Saturday, October 18, 2008

A Crisis of Confidence for U.S., Canadian Economies

Canadian Press - Consumer Confidence Plummets As Signs of Economic Slump Deepen
Washington Post - Consumers' Mood Suffers Record Drop in October: Survey
Bloomberg - Canada Consumer Confidence Drops to 26-Year Low, Survey Says

Consumer confidence, a crucial measure of economic health and behavior, spiraled downward in October as consumers reacted to the subprime mortgage crisis and prepared for what is predicted to be a recession. The worst U.S. financial crisis since the Great Depression, according to some analysts, has taken its toll on consumer expectations, with the U.S. index dropping a record monthly amount and the Canadian index falling to its lowest level in 26 years.

The Reuters/University of Michigan survey of consumer confidence in the U.S. fell from 70 to 57 points in October, further than most experts expected.
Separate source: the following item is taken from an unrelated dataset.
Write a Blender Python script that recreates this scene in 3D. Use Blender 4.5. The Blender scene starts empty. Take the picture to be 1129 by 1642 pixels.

And in Canada, the index fell from 85 to 73 points, above U.S. confidence levels but increasingly pessimistic as the world's largest economy to its south appears to be headed toward a serious recession.

The consumer confidence surveys reflected citizens' beliefs that they had not yet seen the bottom of the economic crisis, as most believed they would be worse off in six months. Consumer confidence also reflects willingness to make big purchases, buy homes, and start businesses. Lack of confidence in the economy therefore determines consumer behavior that could play a large part in determining the severity and longevity of a potential U.S. recession. One analyst noted that the U.S. consumer has represented as much as 72 percent of the U.S. economy in recent years and that the effects of pessimistic consumer behavior and decreased household spending were likely to be profound.

Consumer confidence in Canada fell in all provinces, although the worst hit was Ontario, where confidence fell 16 points in October.

1. Are consumers always accurate predictors of macroeconomic trends? Wasn't one of the causes of the subprime mortgage crisis the irrational optimism of consumers that home prices would continue to rise indefinitely?
2. Did the U.S. financial stimulus package encourage increased consumer spending, or was it insufficient to alleviate consumers' fears about the potential for a recession?